Saxifrage’s literal big swim was indeed a huge physical feat: a wetsuit-free eight-kilometer crossing between Cortes and Quadra Islands, during which a swim cap, neoprene leggings (worn on her arms where she feels the cold the most), and lanolin-coated skin were her only protection. With her husband Barry in a boat at her side, she completed the swim in three hours and forty minutes. When she landed on the shores of Quadra, a friend’s mother declared, “You looked just like an ocean baby being born.” Indeed, Saxifrage belongs in the sea as much as in the Cascade Mountains of Washington State or Mount Albert Edward on Vancouver Island.

Saxifrage brings the reader on each of the twelve journeys in The Big Swim with intimacy, charm, knowledge, and a sprinkle of humor. We follow her as she searches for pikas in alpine meadows (the same meadows from which she chose her surname, Saxifrage, after the tiny white flowers that burst from stone crevices); as she covers the Northern Gateway Pipeline story and its threat to salmon and oolichan, traditional staples of coastal First Nations; and as she completes an epic trip through the Grand Canyon where she convinces her guides to let her do a training swim in the rapids.

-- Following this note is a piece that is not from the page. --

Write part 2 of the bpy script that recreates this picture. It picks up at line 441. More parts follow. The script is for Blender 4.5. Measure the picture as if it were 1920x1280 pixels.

While on a retreat to learn mindfulness, despite her late father’s admonishment to avoid what he considered to be “naval gazing,” she has an epiphany: all of her myriad journeys, both geographical and internal, connect. “A bigger container was the common theme to my most precious adventures … large enough to hold my woes and still retain the sweetness of being alive.”

The Big Swim captured my heart and brought me along on each of Saxifrage’s journeys with intense and savored delight.